These are not the monoids you're looking for...

Posted on September 18, 2018

When people first encounter the meme that monads are just monoids (in the category of endofunctors), some get the entirely wrong idea. Recall the monad laws:

  • m >>= pure == m
  • pure a >>= f == f a
  • (m >>= f) >>= g == m >>= (\a -> f a >>= g)

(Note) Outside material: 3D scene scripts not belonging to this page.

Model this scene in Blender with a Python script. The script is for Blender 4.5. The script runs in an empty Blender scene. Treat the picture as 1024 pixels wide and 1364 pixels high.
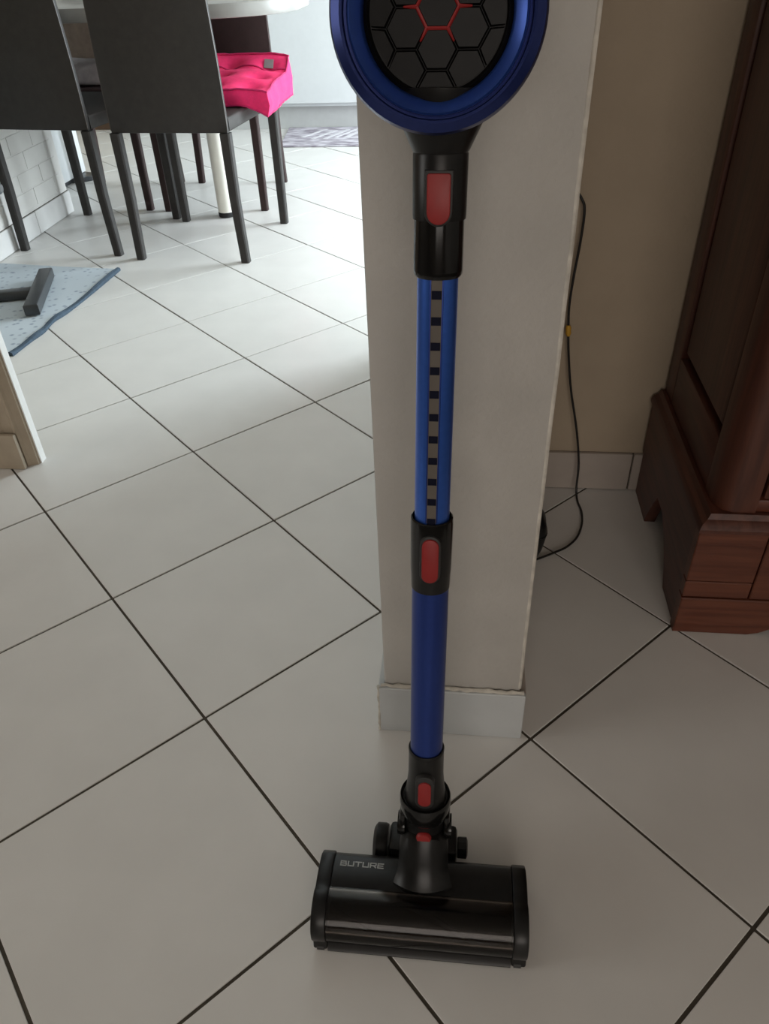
import bpy, bmesh, math, random
from mathutils import Vector, Matrix
random.seed(4)
S = bpy.context.scene
COL = S.collection
R = math.radians

# ------------------------------------------------------------------ camera
cam_d = bpy.data.cameras.new('camera')
cam = bpy.data.objects.new('camera', cam_d)
COL.objects.link(cam)
cam_d.sensor_fit = 'HORIZONTAL'
cam_d.sensor_width = 36.0
cam_d.lens = 36.0 * 1006.25 / 1024.0
cam_d.clip_start = 0.02
rt = Vector((0.99453388, 0.09941589, -0.03191931))
dn = Vector((0.03510809, -0.60629163, -0.79446704))
fw = Vector((-0.09833506, 0.78900376, -0.60646787))
up = -dn
bk = -fw
cam.matrix_world = Matrix(((rt.x, up.x, bk.x, 1.0728409),
                           (rt.y, up.y, bk.y, -0.90512766),
                           (rt.z, up.z, bk.z, 0.90763244),
                           (0, 0, 0, 1)))
S.camera = cam

# ------------------------------------------------------------------ light
S.view_settings.view_transform = 'Standard'
S.view_settings.look = 'None'
S.view_settings.gamma = 1.0
S.view_settings.use_curve_mapping = False
S.view_settings.exposure = 0.0

world = bpy.data.worlds.new('overcast_sky')
S.world = world
world.use_nodes = True
wbg = world.node_tree.nodes['Background']
wbg.inputs[0].default_value = (0.80, 0.90, 1.0, 1)
wbg.inputs[1].default_value = 0.42


def area(name, loc, direction, sx, sy, power, color, spread=180):
    ld = bpy.data.lights.new(name, 'AREA')
    ld.shape = 'RECTANGLE'
    ld.size, ld.size_y = sx, sy
    ld.energy = power
    ld.color = color
    ld.spread = R(spread)
    o = bpy.data.objects.new(name, ld)
    COL.objects.link(o)
    o.location = loc
    o.rotation_euler = Vector(direction).to_track_quat('-Z', 'Y').to_euler()
    return o


# daylight coming in through the kitchen and living window openings
area('kitchen_window_daylight', (3.20, 3.12, 1.02), (-1, -0.55, -0.12), 1.40, 1.55, 236, (0.82, 0.935, 1.0))
area('living_window_daylight', (-2.96, -1.25, 1.38), (1, 0.12, -0.12), 1.5, 1.6, 24, (1.0, 0.97, 0.91))
area('south_fill_light', (1.45, -4.57, 1.38), (0.0, 1, -0.10), 2.3, 1.7, 43, (1.0, 0.89, 0.79))  # fill lamp added behind the camera to lift the dim front room

# ------------------------------------------------------------------ materials
MATS = {}


def new_mat(name):
    m = bpy.data.materials.new(name)
    m.use_nodes = True
    nt = m.node_tree
    b = nt.nodes['Principled BSDF']
    MATS[name] = m
    return m, nt, b


def tex_coord(nt, scale=(1, 1, 1), rot=(0, 0, 0)):
    tc = nt.nodes.new('ShaderNodeTexCoord')
    mp = nt.nodes.new('ShaderNodeMapping')
    mp.inputs['Scale'].default_value = scale
    mp.inputs['Rotation'].default_value = rot
    nt.links.new(tc.outputs['Object'], mp.inputs['Vector'])
    return mp.outputs['Vector']


def simple(name, col, rough=0.5, metal=0.0, var=0.06, nscale=30.0, bump=0.0, bscale=200.0, coat=0.0, spec=0.5):
    m, nt, b = new_mat(name)
    v = tex_coord(nt)
    n = nt.nodes.new('ShaderNodeTexNoise')
    n.inputs['Scale'].default_value = nscale
    n.inputs['Detail'].default_value = 4
    nt.links.new(v, n.inputs['Vector'])
    r = nt.nodes.new('ShaderNodeValToRGB')
    r.color_ramp.elements[0].position = 0.3
    r.color_ramp.elements[1].position = 0.7
    r.color_ramp.elements[0].color = (*[c * (1 - var) for c in col], 1)
    r.color_ramp.elements[1].color = (*[min(1, c * (1 + var)) for c in col], 1)
    nt.links.new(n.outputs[0], r.inputs[0])
    nt.links.new(r.outputs[0], b.inputs['Base Color'])
    b.inputs['Roughness'].default_value = rough
    b.inputs['Metallic'].default_value = metal
    b.inputs['Coat Weight'].default_value = coat
    b.inputs['Specular IOR Level'].default_value = spec
    if bump:
        n2 = nt.nodes.new('ShaderNodeTexNoise')
        n2.inputs['Scale'].default_value = bscale
        n2.inputs['Detail'].default_value = 3
        nt.links.new(v, n2.inputs['Vector'])
        bp = nt.nodes.new('ShaderNodeBump')
        bp.inputs['Strength'].default_value = bump
        bp.inputs['Distance'].default_value = 0.002
        nt.links.new(n2.outputs[0], bp.inputs['Height'])
        nt.links.new(bp.outputs[0], b.inputs['Normal'])
    return m


simple('tile', (0.70, 0.685, 0.66), 0.36, var=0.03, nscale=9, bump=0.08, bscale=60, spec=0.42)
simple('grout', (0.085, 0.072, 0.055), 0.9, var=0.25, nscale=25)
simple('pillar_paint', (0.475, 0.455, 0.425), 0.8, var=0.05, nscale=14, bump=0.35, bscale=160)
simple('wall_paint', (0.40, 0.325, 0.24), 0.85, var=0.04, nscale=10, bump=0.25, bscale=180)
simple('kitchen_paint', (0.78, 0.78, 0.76), 0.8, var=0.03, nscale=10)
simple('ceiling_paint', (0.80, 0.78, 0.74), 0.9, var=0.02, nscale=6)
simple('skirting_tile', (0.52, 0.54, 0.545), 0.4, var=0.03, nscale=20)
simple('skirting_low', (0.62, 0.605, 0.59), 0.4, var=0.03, nscale=20)
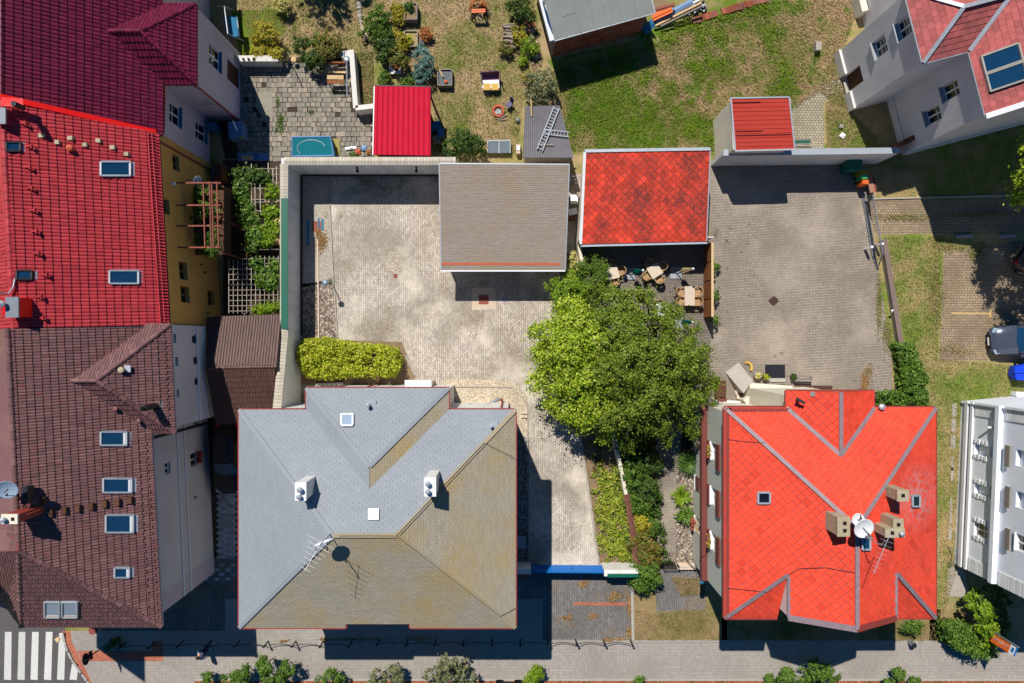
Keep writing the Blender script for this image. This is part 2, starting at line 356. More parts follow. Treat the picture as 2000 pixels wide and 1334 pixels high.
MT['mulch'] = gravel('orange_bark_mulch', [sc(196, 104, 50), sc(156, 80, 44), sc(214, 140, 80), sc(120, 70, 44)], 14)
MT['finegravel'] = gravel('fine_pale_gravel', [sc(200, 190, 172), sc(164, 152, 136), sc(222, 214, 198)], 26, 0.6)
MT['coarsegravel'] = gravel('river_cobble', [sc(176, 160, 142), sc(132, 116, 104), sc(206, 192, 172), sc(150, 128, 108)], 8.5)
MT['creamgravel'] = gravel('cream_gravel', [sc(226, 208, 178), sc(196, 176, 148), sc(238, 226, 202)], 17, 0.55)
MT['darkstone'] = gravel('dark_grey_stones', [sc(150, 146, 142), sc(110, 106, 104), sc(184, 180, 176)], 9)
MT['pav_court'] = paver('courtyard_paver', sc(218, 206, 190), sc(182, 170, 156), sc(126, 116, 104), 0.2, 0.12, R(90), 0.013, sc(140, 128, 112), 0.65, 0.28, sc(240, 228, 208), sc(122, 106, 78))
MT['pav_yard'] = paver('yard_paver', sc(180, 167, 150), sc(160, 148, 133), sc(92, 84, 76), 0.2, 0.1, R(2), 0.017, sc(126, 115, 104), 0.6, 0.4, sc(180, 166, 148), None)
MT['pav_terrace'] = paver('terrace_paver', sc(150, 138, 126), sc(132, 122, 112), sc(74, 68, 62), 0.2, 0.1, R(2), 0.016, sc(104, 96, 88), 0.5, 0.4)
MT['pav_drive'] = paver('drive_paver', sc(138, 136, 134), sc(118, 114, 110), sc(84, 80, 74), 0.2, 0.14, R(90), 0.016, sc(98, 92, 82), 0.6, 0.4, None, sc(150, 112, 54))
MT['pav_walk'] = paver('pavement_paver', sc(170, 162, 152), sc(160, 152, 142), sc(146, 139, 129), 0.2, 0.2, 0, 0.012, sc(140, 132, 122), 0.5, 0.25, None, None, 0.0)
MT['pav_red'] = paver('red_tactile_paver', sc(204, 122, 94), sc(186, 108, 84), sc(120, 80, 66), 0.2, 0.1, 0, 0.014)
MT['pav_park'] = paver('parking_paver', sc(178, 156, 128), sc(156, 136, 112), sc(94, 82, 66), 0.2, 0.16, 0, 0.018, sc(112, 98, 82), 0.6, 0.4, None, sc(134, 116, 76))
MT['pav_path'] = paver('path_paver', sc(162, 156, 146), sc(142, 136, 126), sc(92, 92, 70), 0.2, 0.16, R(5), 0.02, sc(112, 106, 88), 0.5, 0.5, None, sc(104, 116, 58))
MT['lawn_green'] = lawn('meadow_grass', sc(112, 130, 46), sc(186, 158, 118), 0.012, deep=sc(100, 134, 32), grad=0.0035)
MT['lawn_dry'] = lawn('dry_lawn', sc(118, 130, 56), sc(190, 162, 122), -0.012)
MT['lawn_strip'] = lawn('verge_grass', sc(122, 138, 60), sc(190, 162, 118), 0.0)
MT['lawn_front'] = lawn('front_grass', sc(116, 114, 62), sc(168, 142, 104), -0.03)
MT['leaf_walnut'] = leaf('walnut_leaf', [sc(58, 78, 20), sc(100, 124, 28), sc(134, 154, 44), sc(166, 178, 76)])
MT['leaf_chestnut'] = leaf('fresh_green_leaf', [sc(82, 114, 16), sc(136, 166, 28), sc(178, 198, 48), sc(210, 216, 94)])
MT['leaf_conifer'] = leaf('lime_conifer_spray', [sc(78, 112, 22), sc(124, 154, 32), sc(158, 180, 50)])
MT['leaf_hedge'] = leaf('golden_hedge_leaf', [sc(108, 128, 14), sc(160, 176, 26), sc(196, 204, 46), sc(218, 206, 96)])
MT['leaf_cream'] = leaf('cream_variegated_leaf', [sc(170, 170, 80), sc(214, 204, 120), sc(236, 222, 150)])
MT['leaf_dark'] = leaf('dark_green_leaf', [sc(36, 58, 22), sc(58, 84, 30), sc(82, 110, 44), sc(110, 132, 58)])
MT['leaf_mid'] = leaf('mid_green_leaf', [sc(50, 80, 24), sc(78, 112, 34), sc(106, 140, 48), sc(136, 160, 70)])
MT['leaf_yellow'] = leaf('yellow_green_leaf', [sc(120, 122, 24), sc(168, 164, 34), sc(206, 192, 60), sc(150, 120, 70)])
MT['leaf_rusty'] = leaf('rust_tinged_leaf', [sc(56, 84, 30), sc(98, 122, 46), sc(148, 136, 60), sc(156, 104, 60)])
MT['leaf_blue'] = leaf('blue_grey_leaf', [sc(60, 96, 84), sc(98, 138, 126), sc(136, 168, 158)])
MT['leaf_olive'] = leaf('grey_olive_leaf', [sc(78, 90, 52), sc(122, 128, 84), sc(168, 166, 124), sc(96, 106, 60)])
MT['leaf_grassy'] = leaf('long_grass_blade', [sc(50, 80, 28), sc(84, 120, 44), sc(120, 150, 70)])
MT['leaf_rust'] = leaf('dead_rust_leaf', [sc(140, 70, 36), sc(190, 110, 56), sc(206, 150, 84)])
MT['leaf_dry'] = leaf('dry_straw', [sc(170, 130, 76), sc(206, 170, 112), sc(146, 100, 56)])
MT['leaf_red'] = leaf('red_flower_petal', [sc(190, 30, 34), sc(220, 60, 60), sc(90, 110, 40)])

# ------------------------------------------------------------------ roofs laid tile by tile
def clip(poly, conv):
    out = list(poly)
    for i in range(len(conv)):
        a, b = conv[i], conv[(i + 1) % len(conv)]; ex, ey = b[0] - a[0], b[1] - a[1]; inp, out = out, []
        if not inp: break
        s = lambda p: ex * (p[1] - a[1]) - ey * (p[0] - a[0])
        for j in range(len(inp)):
            p, q = inp[j], inp[(j + 1) % len(inp)]; sp, sq = s(p), s(q)
            if sp >= -1e-9: out.append(p)
            if (sp > 1e-9 and sq < -1e-9) or (sp < -1e-9 and sq > 1e-9):
                t = sp / (sp - sq); out.append((p[0] + (q[0] - p[0]) * t, p[1] + (q[1] - p[1]) * t))
    return out
def inside(conv, pts):
    for i in range(len(conv)):
        a, b = conv[i], conv[(i + 1) % len(conv)]
        for p in pts:
            if (b[0] - a[0]) * (p[1] - a[1]) - (b[1] - a[1]) * (p[0] - a[0]) < -1e-6: return False
    return True
WAVE = [(0.0, 0.1), (0.16, 0.8), (0.5, 1.0), (0.84, 0.8), (1.0, 0.1)]
FLAT = [(0.0, 1.0), (1.0, 1.0)]
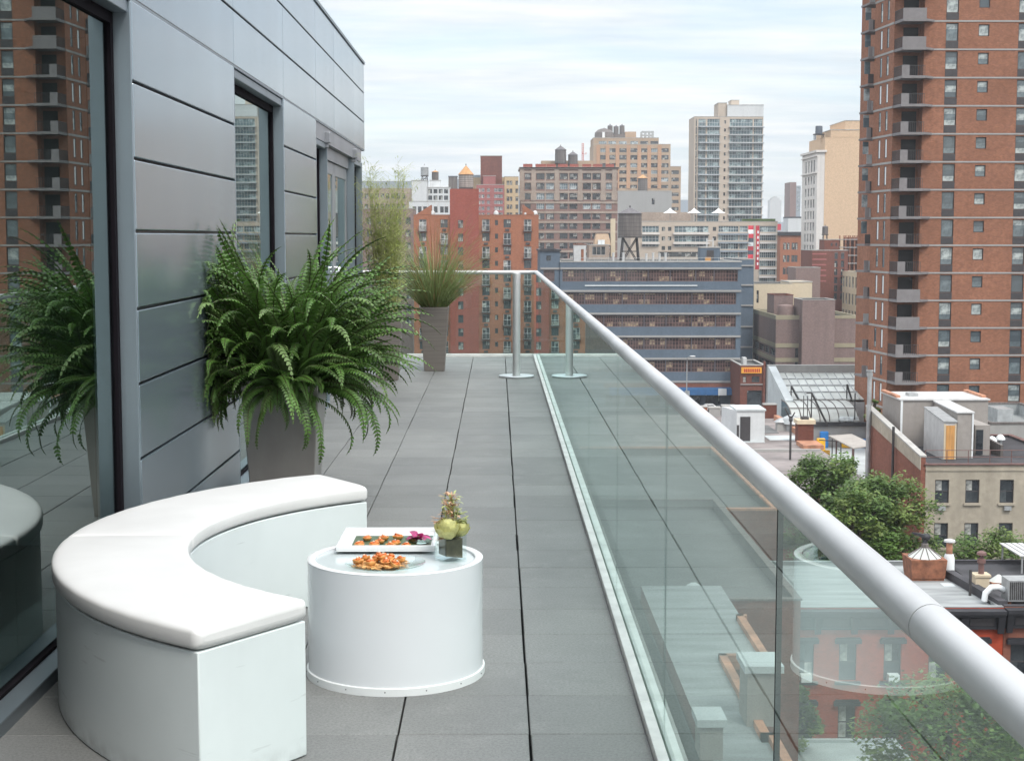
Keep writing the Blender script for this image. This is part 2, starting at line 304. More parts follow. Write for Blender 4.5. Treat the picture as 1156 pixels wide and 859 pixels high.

If you squint a little, doesn’t this look a bit like a right and left identity law and an associativity law? Just like the monoid laws? Let’s squint a little harder and rewrite the laws in terms of Kleisli composition, that is, the following operator:

(>=>) :: Monad m => (a -> m b) -> (b -> m c) -> (a -> m c)
(f >=> g) a = f a >>= g

The laws then become

  • f >=> pure == f
  • pure >=> g == g
  • (f >=> g) >=> h == f >=> (g >=> h)

Very familiar. So, isn’t this the monoid we’re looking for? With pure being the identity and >=> the append operation?

NO!

These aren’t the laws of a monoid, but the laws of a category, the Kleisli category corresponding to the monad. A category is somewhat similar to a monoid – in fact, a monoid can be interpreted as a special case of a category. The difference is: In a monoid, any two elements can be appended, x <> y is always defined. In contrast, in a category, the composition of arrows1 is defined only if the endpoint of the one arrow coincides with the starting point of the next, so the composition is a partial operation. You can see this from the type of (>=>) :: Monad m => (a -> m b) -> (b -> m c) -> (a -> m c). The composition f >=> g does not typecheck if the b in the return type of f is different from the b in the argument type of g.

You can read a full account about how a monad is a monoid in my article «A monad is just a monoid in the category of endofunctors, what’s the problem?».

The TL;DR is: The identity is pure, that much is correct, but the append operation is a function that is called join :: Monad m => m (m a) -> m a in Haskell. This seems incomprehensible at first, that’s because a monad is not in any way a monoid in the usual sense, but an arrow-theoretic generalization of a monoid, a thing called a monoid object, that can be defined in monoidal categories. If you want to know how this makes sense, seriously, read my article.


  1. A category consists of objects and arrows, an arrow starts at one object and ends at another (or loop back to the same object). The term “element” is not used for these.